## Job
Reproduce the first line and every line after it, exactly, through the one containing "ceiling_speaker(1.737, 2.375, 'round". Leave out the rest.
☆ ☆ ☆ ☆ ☆
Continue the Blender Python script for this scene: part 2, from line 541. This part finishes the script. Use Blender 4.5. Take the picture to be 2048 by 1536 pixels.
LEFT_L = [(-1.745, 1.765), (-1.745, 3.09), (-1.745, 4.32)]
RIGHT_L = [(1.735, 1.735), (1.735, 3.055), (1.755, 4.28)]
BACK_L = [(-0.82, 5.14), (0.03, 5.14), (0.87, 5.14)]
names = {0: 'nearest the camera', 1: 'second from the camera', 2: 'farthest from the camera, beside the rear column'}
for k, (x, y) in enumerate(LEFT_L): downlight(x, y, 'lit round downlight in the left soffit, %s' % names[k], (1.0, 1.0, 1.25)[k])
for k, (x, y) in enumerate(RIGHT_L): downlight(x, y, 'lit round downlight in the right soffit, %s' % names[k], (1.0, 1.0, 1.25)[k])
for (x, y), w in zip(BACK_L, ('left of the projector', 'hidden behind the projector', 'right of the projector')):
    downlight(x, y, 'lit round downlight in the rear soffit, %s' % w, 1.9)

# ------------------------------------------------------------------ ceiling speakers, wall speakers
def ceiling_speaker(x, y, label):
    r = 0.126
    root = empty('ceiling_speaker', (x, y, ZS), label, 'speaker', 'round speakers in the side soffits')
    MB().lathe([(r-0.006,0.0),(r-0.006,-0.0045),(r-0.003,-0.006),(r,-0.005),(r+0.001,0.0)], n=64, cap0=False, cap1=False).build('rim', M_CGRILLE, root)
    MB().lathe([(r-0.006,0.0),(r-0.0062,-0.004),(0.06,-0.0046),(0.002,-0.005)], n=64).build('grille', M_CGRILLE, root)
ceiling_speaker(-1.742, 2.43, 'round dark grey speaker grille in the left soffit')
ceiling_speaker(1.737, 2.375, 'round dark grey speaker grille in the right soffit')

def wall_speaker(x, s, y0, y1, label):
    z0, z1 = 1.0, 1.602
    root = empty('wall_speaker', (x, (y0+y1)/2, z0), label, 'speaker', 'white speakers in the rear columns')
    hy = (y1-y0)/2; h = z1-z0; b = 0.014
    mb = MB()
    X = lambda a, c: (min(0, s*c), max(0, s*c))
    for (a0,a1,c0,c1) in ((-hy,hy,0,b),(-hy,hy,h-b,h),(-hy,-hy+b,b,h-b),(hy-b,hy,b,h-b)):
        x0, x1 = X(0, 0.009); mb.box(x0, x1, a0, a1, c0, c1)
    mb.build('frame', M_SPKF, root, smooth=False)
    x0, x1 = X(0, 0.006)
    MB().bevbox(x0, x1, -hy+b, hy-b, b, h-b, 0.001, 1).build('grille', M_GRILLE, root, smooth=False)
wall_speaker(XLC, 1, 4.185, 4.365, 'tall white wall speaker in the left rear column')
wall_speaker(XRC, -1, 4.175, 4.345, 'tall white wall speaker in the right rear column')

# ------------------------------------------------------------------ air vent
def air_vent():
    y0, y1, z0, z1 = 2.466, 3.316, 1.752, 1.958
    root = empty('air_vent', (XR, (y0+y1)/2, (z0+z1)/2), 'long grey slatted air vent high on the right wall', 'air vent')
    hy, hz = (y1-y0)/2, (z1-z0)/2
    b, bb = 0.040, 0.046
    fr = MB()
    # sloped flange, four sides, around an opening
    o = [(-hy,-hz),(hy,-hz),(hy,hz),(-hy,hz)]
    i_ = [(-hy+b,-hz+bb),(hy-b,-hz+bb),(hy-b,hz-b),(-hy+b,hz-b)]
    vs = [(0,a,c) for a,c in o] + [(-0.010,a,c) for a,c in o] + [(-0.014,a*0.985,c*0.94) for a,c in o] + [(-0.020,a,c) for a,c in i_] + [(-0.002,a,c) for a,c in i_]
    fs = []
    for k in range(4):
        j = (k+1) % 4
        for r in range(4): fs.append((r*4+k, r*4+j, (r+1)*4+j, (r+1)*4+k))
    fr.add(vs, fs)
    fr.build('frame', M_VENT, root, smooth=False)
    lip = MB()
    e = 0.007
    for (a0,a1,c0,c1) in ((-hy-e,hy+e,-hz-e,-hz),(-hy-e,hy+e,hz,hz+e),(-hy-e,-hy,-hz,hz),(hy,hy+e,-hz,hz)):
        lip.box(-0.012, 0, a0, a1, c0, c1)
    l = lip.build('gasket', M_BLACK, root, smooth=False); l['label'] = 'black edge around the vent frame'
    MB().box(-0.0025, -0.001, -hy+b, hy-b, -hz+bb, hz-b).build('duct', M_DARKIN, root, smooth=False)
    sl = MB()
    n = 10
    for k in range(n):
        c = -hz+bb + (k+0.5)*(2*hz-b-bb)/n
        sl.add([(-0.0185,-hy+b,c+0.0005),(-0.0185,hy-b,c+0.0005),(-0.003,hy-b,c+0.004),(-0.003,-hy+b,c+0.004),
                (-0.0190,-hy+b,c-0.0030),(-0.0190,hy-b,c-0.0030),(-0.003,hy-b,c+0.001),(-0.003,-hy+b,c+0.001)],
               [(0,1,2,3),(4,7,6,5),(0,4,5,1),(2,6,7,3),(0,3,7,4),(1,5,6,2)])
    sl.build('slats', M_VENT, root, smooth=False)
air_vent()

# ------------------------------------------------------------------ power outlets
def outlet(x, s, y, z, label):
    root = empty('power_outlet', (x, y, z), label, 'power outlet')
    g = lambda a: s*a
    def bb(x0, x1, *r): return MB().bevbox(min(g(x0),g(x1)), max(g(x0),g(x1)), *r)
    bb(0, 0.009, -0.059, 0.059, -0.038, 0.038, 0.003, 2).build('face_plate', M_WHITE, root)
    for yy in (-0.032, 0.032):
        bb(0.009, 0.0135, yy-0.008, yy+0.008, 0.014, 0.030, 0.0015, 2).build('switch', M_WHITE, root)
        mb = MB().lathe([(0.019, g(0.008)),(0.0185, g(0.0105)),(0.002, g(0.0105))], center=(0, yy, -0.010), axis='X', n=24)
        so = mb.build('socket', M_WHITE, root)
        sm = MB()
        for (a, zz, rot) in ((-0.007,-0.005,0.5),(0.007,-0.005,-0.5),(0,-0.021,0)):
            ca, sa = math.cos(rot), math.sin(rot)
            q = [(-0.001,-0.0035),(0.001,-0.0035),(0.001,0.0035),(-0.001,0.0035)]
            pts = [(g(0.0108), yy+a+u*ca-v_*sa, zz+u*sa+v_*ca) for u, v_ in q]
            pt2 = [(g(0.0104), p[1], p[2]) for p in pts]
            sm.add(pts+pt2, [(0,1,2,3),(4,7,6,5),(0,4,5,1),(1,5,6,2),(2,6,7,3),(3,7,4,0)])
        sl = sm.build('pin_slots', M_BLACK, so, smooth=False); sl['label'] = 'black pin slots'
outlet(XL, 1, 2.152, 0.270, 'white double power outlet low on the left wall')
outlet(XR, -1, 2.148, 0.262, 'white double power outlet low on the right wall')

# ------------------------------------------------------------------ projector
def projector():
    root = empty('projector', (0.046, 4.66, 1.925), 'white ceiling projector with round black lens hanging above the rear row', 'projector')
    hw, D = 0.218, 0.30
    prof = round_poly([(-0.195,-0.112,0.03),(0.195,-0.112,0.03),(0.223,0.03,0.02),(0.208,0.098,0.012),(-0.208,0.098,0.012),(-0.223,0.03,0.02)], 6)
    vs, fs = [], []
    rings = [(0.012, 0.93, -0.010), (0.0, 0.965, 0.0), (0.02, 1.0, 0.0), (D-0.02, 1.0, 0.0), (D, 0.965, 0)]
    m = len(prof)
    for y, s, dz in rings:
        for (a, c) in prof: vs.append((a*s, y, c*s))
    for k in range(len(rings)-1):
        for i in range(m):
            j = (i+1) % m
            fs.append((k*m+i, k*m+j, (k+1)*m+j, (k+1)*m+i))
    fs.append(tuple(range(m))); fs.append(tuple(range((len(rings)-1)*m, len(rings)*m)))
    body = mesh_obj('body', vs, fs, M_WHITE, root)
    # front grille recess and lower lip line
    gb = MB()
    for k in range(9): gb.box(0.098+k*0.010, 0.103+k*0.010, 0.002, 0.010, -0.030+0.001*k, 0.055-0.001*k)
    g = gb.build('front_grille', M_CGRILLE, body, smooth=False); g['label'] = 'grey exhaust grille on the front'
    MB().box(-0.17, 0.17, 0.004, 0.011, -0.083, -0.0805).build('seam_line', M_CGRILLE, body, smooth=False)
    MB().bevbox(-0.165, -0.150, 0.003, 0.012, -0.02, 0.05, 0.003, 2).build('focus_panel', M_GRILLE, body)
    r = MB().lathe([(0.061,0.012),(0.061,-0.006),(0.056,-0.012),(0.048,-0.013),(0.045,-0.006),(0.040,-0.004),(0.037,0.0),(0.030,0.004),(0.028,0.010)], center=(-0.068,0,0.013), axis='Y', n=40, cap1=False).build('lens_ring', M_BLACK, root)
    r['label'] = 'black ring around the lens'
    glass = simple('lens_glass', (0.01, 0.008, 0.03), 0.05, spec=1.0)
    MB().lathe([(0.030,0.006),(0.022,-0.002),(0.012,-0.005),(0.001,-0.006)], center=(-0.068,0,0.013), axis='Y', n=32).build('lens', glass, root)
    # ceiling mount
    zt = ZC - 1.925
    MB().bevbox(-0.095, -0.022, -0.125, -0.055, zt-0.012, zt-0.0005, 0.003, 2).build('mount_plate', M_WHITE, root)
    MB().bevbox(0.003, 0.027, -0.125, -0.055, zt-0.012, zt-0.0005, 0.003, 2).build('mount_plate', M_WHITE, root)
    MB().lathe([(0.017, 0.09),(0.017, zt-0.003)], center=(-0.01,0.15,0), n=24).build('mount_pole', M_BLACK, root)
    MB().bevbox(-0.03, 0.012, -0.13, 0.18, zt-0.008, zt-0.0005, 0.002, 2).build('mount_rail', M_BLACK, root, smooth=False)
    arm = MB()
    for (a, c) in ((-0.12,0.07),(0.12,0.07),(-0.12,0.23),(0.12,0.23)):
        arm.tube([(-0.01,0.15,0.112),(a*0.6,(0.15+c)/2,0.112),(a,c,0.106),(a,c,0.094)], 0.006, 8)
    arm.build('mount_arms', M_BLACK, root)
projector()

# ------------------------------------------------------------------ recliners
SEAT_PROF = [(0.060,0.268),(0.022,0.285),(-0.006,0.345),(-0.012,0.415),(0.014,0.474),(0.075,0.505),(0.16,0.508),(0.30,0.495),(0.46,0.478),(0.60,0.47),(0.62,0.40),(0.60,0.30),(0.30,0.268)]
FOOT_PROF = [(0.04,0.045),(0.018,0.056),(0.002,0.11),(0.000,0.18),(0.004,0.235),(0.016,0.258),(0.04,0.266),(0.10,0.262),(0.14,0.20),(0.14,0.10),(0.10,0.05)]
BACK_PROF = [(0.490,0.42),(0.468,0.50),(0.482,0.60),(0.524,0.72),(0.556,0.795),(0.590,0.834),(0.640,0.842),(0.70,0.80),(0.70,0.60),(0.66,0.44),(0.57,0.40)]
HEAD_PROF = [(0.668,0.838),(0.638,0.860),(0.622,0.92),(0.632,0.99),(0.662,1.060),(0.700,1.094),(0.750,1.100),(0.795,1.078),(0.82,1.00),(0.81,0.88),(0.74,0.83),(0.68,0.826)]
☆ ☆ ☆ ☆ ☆
## Correct response
Continue the Blender Python script for this scene: part 2, from line 541. This part finishes the script. Use Blender 4.5. Take the picture to be 2048 by 1536 pixels.
LEFT_L = [(-1.745, 1.765), (-1.745, 3.09), (-1.745, 4.32)]
RIGHT_L = [(1.735, 1.735), (1.735, 3.055), (1.755, 4.28)]
BACK_L = [(-0.82, 5.14), (0.03, 5.14), (0.87, 5.14)]
names = {0: 'nearest the camera', 1: 'second from the camera', 2: 'farthest from the camera, beside the rear column'}
for k, (x, y) in enumerate(LEFT_L): downlight(x, y, 'lit round downlight in the left soffit, %s' % names[k], (1.0, 1.0, 1.25)[k])
for k, (x, y) in enumerate(RIGHT_L): downlight(x, y, 'lit round downlight in the right soffit, %s' % names[k], (1.0, 1.0, 1.25)[k])
for (x, y), w in zip(BACK_L, ('left of the projector', 'hidden behind the projector', 'right of the projector')):
    downlight(x, y, 'lit round downlight in the rear soffit, %s' % w, 1.9)

# ------------------------------------------------------------------ ceiling speakers, wall speakers
def ceiling_speaker(x, y, label):
    r = 0.126
    root = empty('ceiling_speaker', (x, y, ZS), label, 'speaker', 'round speakers in the side soffits')
    MB().lathe([(r-0.006,0.0),(r-0.006,-0.0045),(r-0.003,-0.006),(r,-0.005),(r+0.001,0.0)], n=64, cap0=False, cap1=False).build('rim', M_CGRILLE, root)
    MB().lathe([(r-0.006,0.0),(r-0.0062,-0.004),(0.06,-0.0046),(0.002,-0.005)], n=64).build('grille', M_CGRILLE, root)
ceiling_speaker(-1.742, 2.43, 'round dark grey speaker grille in the left soffit')
ceiling_speaker(1.737, 2.375, 'round dark grey speaker grille in the right soffit')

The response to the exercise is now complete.